_Set exercise_
Your task is to quote the material that follows, in full and exactly.

_Given material_

================

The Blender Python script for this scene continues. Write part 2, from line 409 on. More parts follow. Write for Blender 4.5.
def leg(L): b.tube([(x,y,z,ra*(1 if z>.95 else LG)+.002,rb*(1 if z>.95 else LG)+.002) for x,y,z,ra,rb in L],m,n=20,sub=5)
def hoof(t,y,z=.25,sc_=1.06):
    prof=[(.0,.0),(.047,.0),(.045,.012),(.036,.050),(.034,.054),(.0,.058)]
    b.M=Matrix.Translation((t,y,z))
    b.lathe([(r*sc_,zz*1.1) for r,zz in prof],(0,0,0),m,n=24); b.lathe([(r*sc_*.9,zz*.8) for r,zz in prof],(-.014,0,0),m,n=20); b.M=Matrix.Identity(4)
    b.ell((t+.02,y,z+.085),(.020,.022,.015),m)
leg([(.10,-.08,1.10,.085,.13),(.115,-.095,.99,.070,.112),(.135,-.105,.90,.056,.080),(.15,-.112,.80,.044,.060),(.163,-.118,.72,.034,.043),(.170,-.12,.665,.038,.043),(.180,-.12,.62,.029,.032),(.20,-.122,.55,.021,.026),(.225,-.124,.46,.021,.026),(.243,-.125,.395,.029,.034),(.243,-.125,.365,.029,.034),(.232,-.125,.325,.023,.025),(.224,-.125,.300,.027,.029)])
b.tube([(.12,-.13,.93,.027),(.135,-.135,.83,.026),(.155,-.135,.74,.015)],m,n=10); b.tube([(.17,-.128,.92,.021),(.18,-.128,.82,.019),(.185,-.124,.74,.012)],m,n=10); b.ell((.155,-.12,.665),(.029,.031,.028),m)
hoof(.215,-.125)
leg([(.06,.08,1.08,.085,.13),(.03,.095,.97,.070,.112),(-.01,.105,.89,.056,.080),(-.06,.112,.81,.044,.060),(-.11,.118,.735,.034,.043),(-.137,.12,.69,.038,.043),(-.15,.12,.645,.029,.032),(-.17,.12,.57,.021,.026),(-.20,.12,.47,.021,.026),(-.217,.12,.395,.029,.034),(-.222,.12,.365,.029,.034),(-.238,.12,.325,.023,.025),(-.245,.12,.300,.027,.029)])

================

_Task output_
The Blender Python script for this scene continues. Write part 2, from line 409 on. More parts follow. Write for Blender 4.5.
def leg(L): b.tube([(x,y,z,ra*(1 if z>.95 else LG)+.002,rb*(1 if z>.95 else LG)+.002) for x,y,z,ra,rb in L],m,n=20,sub=5)
def hoof(t,y,z=.25,sc_=1.06):
    prof=[(.0,.0),(.047,.0),(.045,.012),(.036,.050),(.034,.054),(.0,.058)]
    b.M=Matrix.Translation((t,y,z))
    b.lathe([(r*sc_,zz*1.1) for r,zz in prof],(0,0,0),m,n=24); b.lathe([(r*sc_*.9,zz*.8) for r,zz in prof],(-.014,0,0),m,n=20); b.M=Matrix.Identity(4)
    b.ell((t+.02,y,z+.085),(.020,.022,.015),m)
leg([(.10,-.08,1.10,.085,.13),(.115,-.095,.99,.070,.112),(.135,-.105,.90,.056,.080),(.15,-.112,.80,.044,.060),(.163,-.118,.72,.034,.043),(.170,-.12,.665,.038,.043),(.180,-.12,.62,.029,.032),(.20,-.122,.55,.021,.026),(.225,-.124,.46,.021,.026),(.243,-.125,.395,.029,.034),(.243,-.125,.365,.029,.034),(.232,-.125,.325,.023,.025),(.224,-.125,.300,.027,.029)])
b.tube([(.12,-.13,.93,.027),(.135,-.135,.83,.026),(.155,-.135,.74,.015)],m,n=10); b.tube([(.17,-.128,.92,.021),(.18,-.128,.82,.019),(.185,-.124,.74,.012)],m,n=10); b.ell((.155,-.12,.665),(.029,.031,.028),m)
hoof(.215,-.125)
leg([(.06,.08,1.08,.085,.13),(.03,.095,.97,.070,.112),(-.01,.105,.89,.056,.080),(-.06,.112,.81,.044,.060),(-.11,.118,.735,.034,.043),(-.137,.12,.69,.038,.043),(-.15,.12,.645,.029,.032),(-.17,.12,.57,.021,.026),(-.20,.12,.47,.021,.026),(-.217,.12,.395,.029,.034),(-.222,.12,.365,.029,.034),(-.238,.12,.325,.023,.025),(-.245,.12,.300,.027,.029)])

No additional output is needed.